Angela Misri
Assistant professor (Journalism and professional writing, n.e.c.; Journalism studies; Social impacts of artificial intelligence; Ethics in technology (e.g., digital, artificial intelligence))
Toronto, ON
Angela Misri is an Assistant Professor in the School of Journalism at Toronto Metropolitan University and co-director of the Local News Research Project. A former Digital Director at The Walrus and longtime CBC journalist, Misri brings two decades of professional experience to her research into emerging technologies and journalism ethics. Her recent work examines the integration of generative artificial intelligence into newsrooms and its ethical implications, as well as the influence of AI voice cloning on the integrity and trustworthiness of factual news podcasting.

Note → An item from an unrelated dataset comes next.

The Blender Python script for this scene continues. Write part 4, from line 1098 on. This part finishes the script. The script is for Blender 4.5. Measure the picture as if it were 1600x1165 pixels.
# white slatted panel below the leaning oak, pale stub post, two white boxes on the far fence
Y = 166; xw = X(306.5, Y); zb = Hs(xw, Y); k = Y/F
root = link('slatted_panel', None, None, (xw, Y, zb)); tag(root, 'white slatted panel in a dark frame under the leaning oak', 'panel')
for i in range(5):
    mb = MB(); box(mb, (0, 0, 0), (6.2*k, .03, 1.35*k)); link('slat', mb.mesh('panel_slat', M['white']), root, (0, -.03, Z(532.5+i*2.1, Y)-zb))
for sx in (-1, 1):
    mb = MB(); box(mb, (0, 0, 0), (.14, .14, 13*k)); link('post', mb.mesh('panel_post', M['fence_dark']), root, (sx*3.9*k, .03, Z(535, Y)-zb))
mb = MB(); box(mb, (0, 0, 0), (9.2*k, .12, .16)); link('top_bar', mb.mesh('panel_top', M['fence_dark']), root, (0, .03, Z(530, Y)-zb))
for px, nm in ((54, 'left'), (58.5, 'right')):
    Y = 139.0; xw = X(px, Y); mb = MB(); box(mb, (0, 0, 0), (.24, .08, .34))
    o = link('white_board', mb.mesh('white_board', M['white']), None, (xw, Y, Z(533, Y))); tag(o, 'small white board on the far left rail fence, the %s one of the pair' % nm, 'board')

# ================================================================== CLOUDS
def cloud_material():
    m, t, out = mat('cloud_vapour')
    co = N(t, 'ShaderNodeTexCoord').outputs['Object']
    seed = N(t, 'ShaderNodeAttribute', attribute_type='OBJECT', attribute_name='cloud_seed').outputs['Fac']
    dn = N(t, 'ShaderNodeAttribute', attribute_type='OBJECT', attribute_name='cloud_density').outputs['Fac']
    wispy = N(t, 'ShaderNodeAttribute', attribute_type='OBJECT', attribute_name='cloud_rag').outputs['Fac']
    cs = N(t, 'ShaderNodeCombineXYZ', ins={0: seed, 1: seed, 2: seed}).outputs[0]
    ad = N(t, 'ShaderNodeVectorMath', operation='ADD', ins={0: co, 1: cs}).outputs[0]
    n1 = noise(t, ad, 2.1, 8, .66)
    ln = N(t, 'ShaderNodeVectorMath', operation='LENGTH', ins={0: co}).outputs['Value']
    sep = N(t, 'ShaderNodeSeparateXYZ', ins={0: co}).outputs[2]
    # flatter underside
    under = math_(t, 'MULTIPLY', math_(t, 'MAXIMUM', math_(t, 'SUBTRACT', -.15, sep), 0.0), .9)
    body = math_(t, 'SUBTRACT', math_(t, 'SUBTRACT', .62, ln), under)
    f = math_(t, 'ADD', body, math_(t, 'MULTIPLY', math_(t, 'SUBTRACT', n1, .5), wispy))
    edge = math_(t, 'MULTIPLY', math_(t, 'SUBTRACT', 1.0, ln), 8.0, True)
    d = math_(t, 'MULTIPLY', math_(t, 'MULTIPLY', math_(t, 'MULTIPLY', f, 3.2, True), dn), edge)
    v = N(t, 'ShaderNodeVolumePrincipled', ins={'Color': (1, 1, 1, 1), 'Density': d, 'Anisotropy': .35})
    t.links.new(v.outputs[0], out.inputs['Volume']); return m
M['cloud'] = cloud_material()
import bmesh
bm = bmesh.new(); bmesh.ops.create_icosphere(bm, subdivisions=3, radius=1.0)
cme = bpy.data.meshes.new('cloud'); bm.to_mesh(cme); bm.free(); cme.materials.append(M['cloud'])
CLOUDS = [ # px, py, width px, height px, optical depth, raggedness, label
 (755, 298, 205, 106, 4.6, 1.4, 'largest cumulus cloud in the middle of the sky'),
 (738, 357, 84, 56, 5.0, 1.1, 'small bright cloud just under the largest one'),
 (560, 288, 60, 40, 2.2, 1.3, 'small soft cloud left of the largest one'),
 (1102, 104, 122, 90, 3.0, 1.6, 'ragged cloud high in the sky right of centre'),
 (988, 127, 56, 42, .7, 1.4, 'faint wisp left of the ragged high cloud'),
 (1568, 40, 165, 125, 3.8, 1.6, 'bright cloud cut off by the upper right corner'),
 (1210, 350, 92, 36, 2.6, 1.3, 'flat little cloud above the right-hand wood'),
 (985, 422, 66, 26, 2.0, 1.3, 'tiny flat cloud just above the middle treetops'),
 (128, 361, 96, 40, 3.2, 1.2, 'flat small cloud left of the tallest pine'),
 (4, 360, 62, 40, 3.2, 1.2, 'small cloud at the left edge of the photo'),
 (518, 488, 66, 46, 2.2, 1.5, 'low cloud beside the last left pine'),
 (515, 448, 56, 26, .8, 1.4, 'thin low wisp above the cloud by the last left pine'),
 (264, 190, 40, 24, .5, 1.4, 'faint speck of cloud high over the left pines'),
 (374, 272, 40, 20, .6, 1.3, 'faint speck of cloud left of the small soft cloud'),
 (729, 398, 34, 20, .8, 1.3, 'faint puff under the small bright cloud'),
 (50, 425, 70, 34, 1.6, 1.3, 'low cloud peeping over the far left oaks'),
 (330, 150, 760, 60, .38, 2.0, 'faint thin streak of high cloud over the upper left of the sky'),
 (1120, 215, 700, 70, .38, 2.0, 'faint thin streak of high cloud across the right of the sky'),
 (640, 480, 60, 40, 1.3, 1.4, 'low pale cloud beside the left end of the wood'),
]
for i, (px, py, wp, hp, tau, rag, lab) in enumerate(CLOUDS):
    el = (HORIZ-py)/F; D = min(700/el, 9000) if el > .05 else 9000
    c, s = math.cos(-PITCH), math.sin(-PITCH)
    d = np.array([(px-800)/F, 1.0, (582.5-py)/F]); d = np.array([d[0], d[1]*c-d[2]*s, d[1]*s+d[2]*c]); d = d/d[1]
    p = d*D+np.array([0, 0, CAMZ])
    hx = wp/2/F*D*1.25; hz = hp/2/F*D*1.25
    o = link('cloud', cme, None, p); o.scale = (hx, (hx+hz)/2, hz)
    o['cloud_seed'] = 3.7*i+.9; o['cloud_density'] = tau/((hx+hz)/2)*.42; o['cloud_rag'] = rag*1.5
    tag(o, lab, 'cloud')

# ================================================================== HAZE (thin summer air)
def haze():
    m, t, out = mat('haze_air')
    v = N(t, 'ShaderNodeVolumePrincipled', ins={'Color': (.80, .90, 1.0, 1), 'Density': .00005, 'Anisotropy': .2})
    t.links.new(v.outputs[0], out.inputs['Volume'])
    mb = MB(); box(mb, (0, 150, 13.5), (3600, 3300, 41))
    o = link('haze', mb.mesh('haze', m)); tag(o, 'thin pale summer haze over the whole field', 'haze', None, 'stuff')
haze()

Her peer-reviewed publications include “There’s a Rule Book in my Head”: Journalism Ethics Meet A.I. in the Newsroom (Digital Journalism, 2025), which explores how working journalists navigate ethical tensions while adopting AI tools in their reporting, and Poisoning an Already Poisoned Well (AI & Society, 2024), which interrogates the epistemological risks of protecting original content by masking the work for AI scrapers and also potentially 'fooling' the human eye. Misri also contributes to the broader conversation on pedagogy and practice through work such as Newsroom Notes (Facts and Frictions, 2023), which reflects on the evolving role of newsroom-based education in preparing students for a rapidly changing media landscape.
Misri also runs the newsroom for the student masthead in the School of Journalism at TMU -- teaching the next generation how to report on their communities. She writes for many different media groups, including the Globe and Mail, CBC, The Walrus, Global TV, and is the author of seven fiction novels.